CT Book 2 states that, "Ships which have skipped are subject to repossession attempts if detected by the authorities." It further defines those attempts as, "rang[ing] from the formal service of papers through legal injunctions to armed boarding parties." Odds of being subject to repossession start high - 12+ - and drop a bit for every 5 parsecs away from the ship's home planet (which is oddly centralized) and go up a bit if you stop in at the same world twice in two months.

So, some thoughts:

  • I'm going to assume the "authorities" are Imperial: the ship is most likely to land at a starport, and local authorities have no jurisdiction within the starport borders.
  • Mention of serving papers and legal injunctions imply a legal process initiated by the bank's legal representatives, ergo there is some arrangement whereby the banks have representatives empowered to take legal action at the many starports - perhaps a bank office, perhaps lawyers on a commission basis, perhaps the bounty hunters, perhaps some combination, I don't know. And, of course, the starports have legal structures for serving papers and issuing injunctions, and probably for enforcing them.
  • In some manner those representatives are getting regular information on ship loans and payment statuses (stati?). The farther from the home office, the more difficulty they have reacting to the player's arrival, perhaps because of information lag (which doesn't make sense, but it is what it is).
  • Response seems to vary according to the game master's whim, so there's no set rule governing response - depends more on how apathetic or energetic the GM decides that particular representative is going to be.
  • For some reason, seeing the ship show up often motivates the local representative to be more likely to act - or perhaps it is that the bureaucracy is slow but, you having been there once, they're more alert or prepared for you the second time you show up.
 
Because robbing people is a felony. Defaulting on a loan isn't. Nobody forced the bank to make the loan.
Defaulting on a loan isn't a felony. But, grand theft starship is. See, the bank holds the title to that ship - the players don't. If they default on the loan, it's a civil action. However, if they actually skip (not jump about on a known route, still plying their trade, in arrears on their payments, but actually "leaving town") they are stealing the bank's property. Now it's theft.

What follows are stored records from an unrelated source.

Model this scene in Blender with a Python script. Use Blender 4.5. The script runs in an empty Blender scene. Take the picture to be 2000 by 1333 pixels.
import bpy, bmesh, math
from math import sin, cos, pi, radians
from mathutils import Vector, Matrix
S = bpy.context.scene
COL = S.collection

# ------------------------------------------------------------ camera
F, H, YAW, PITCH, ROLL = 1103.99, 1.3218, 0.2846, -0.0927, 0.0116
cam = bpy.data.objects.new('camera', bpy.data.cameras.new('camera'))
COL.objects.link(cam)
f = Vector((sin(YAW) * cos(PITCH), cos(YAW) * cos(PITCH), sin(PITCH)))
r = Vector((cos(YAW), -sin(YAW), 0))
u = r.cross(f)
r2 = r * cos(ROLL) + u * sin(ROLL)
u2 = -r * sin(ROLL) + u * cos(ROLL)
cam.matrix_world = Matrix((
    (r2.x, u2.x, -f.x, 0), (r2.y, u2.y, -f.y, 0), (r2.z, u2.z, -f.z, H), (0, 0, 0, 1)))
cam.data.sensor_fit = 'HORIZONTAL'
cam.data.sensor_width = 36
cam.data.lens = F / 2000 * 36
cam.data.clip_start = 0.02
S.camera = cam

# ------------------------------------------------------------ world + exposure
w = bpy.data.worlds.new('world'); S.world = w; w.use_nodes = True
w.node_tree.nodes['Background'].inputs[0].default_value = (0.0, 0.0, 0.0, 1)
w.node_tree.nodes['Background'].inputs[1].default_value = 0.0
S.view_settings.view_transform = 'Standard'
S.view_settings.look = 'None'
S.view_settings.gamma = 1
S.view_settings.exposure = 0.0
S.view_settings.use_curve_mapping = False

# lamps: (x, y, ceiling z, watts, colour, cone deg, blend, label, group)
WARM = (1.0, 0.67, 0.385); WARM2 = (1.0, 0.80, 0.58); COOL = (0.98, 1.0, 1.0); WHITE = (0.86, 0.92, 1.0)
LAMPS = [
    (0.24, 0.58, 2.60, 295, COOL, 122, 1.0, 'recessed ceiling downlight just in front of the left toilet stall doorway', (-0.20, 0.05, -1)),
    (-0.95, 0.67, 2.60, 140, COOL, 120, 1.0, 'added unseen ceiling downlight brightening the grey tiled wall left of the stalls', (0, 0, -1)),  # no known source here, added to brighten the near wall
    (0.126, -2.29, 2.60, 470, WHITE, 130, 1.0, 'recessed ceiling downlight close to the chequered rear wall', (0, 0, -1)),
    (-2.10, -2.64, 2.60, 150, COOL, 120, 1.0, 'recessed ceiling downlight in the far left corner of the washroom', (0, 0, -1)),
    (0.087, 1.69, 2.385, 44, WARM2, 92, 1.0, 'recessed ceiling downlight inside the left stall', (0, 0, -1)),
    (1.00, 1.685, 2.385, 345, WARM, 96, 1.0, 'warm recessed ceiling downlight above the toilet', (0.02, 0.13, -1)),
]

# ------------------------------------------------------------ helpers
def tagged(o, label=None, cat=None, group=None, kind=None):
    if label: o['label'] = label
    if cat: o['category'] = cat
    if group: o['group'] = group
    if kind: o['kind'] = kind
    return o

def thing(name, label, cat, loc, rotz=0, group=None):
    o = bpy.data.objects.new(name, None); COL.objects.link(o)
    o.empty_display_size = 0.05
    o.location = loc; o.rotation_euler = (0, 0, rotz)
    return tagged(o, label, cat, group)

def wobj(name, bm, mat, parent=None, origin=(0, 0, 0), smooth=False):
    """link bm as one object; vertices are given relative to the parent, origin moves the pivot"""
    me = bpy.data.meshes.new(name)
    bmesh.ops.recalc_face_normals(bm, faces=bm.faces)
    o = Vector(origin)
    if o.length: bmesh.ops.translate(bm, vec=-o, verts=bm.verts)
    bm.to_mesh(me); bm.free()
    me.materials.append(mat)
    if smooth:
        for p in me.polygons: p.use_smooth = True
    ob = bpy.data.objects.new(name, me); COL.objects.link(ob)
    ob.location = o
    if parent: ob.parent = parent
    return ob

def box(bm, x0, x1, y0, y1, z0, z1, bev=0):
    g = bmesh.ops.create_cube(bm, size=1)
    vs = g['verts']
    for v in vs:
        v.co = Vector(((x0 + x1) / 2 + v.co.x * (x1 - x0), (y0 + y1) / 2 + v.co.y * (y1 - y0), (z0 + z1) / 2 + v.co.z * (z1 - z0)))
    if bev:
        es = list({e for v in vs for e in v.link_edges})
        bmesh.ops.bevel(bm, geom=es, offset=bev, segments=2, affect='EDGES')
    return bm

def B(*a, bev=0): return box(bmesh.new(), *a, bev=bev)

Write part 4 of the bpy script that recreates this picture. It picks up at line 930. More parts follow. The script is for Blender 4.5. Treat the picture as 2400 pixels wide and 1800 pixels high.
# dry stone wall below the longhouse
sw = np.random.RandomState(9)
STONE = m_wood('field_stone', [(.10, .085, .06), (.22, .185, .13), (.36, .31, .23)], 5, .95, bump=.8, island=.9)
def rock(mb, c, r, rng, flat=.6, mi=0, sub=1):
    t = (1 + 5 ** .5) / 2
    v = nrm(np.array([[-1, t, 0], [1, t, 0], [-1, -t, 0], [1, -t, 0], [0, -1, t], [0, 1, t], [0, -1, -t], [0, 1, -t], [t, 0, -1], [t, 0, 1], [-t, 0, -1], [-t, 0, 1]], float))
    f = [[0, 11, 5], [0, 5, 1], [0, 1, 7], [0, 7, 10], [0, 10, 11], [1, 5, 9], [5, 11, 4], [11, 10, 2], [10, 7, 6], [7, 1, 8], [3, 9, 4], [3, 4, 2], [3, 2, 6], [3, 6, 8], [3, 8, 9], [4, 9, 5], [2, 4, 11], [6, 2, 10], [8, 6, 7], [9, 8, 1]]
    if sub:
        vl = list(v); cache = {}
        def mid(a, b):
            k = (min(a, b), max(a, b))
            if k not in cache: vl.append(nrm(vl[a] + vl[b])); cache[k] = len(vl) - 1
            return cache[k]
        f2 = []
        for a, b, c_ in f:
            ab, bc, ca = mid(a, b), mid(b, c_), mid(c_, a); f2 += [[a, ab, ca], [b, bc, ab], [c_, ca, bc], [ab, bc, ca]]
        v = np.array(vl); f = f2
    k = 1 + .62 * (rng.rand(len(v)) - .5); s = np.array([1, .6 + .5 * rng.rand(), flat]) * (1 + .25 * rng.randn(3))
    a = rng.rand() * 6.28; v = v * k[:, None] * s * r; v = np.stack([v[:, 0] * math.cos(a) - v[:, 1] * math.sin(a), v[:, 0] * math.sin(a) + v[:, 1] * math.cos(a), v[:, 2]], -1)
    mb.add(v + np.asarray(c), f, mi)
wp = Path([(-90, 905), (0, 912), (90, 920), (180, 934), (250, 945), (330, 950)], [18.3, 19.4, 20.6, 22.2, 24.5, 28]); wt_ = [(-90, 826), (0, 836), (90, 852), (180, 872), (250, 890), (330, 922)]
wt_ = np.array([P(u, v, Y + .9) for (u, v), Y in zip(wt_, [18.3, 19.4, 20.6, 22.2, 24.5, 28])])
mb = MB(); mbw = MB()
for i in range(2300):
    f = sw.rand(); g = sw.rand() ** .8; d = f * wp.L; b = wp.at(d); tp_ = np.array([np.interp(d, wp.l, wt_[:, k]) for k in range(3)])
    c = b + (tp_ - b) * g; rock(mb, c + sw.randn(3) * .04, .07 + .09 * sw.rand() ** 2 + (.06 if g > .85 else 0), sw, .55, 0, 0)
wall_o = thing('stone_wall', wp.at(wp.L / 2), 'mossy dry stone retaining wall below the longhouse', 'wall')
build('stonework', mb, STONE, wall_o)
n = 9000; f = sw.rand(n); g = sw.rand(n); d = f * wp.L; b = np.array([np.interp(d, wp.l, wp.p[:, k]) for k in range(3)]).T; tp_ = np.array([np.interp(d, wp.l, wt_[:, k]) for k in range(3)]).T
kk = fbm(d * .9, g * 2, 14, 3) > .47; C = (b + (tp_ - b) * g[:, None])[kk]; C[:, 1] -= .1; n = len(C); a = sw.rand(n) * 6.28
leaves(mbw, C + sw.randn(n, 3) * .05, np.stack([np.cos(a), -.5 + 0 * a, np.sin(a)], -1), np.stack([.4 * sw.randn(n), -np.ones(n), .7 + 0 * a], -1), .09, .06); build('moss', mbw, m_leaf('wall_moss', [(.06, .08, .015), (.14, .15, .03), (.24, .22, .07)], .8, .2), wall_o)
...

Yes, the banks are the primary folks concerned about getting their money. I doubt the 3I worries too much (except in passing laws and regulating the whole shebang) about it on a daily basis. I can see them caring if someone actually skips - then a warrant goes out for the crew's/captain's arrest.

Another two bits (it's only one item, but it's worth about "two bits"):
I think there would be a pseudo-Imperial office in better starports, that would be essentially a factor for all the major banks. He would be a private entity in terms of being paid out of a fund from the several banks, but he would be a government entity in terms of having some authority to impound ships or issue arrest warrants, etc. I don't base this on RL, but on my opinion of how the 3I interacts with megacorps and such. There seems to be evidence for mixing private/public duties at times. (No, Hans, I don't have any canon to point to.) This position would probably have other bank regulatory duties, as well.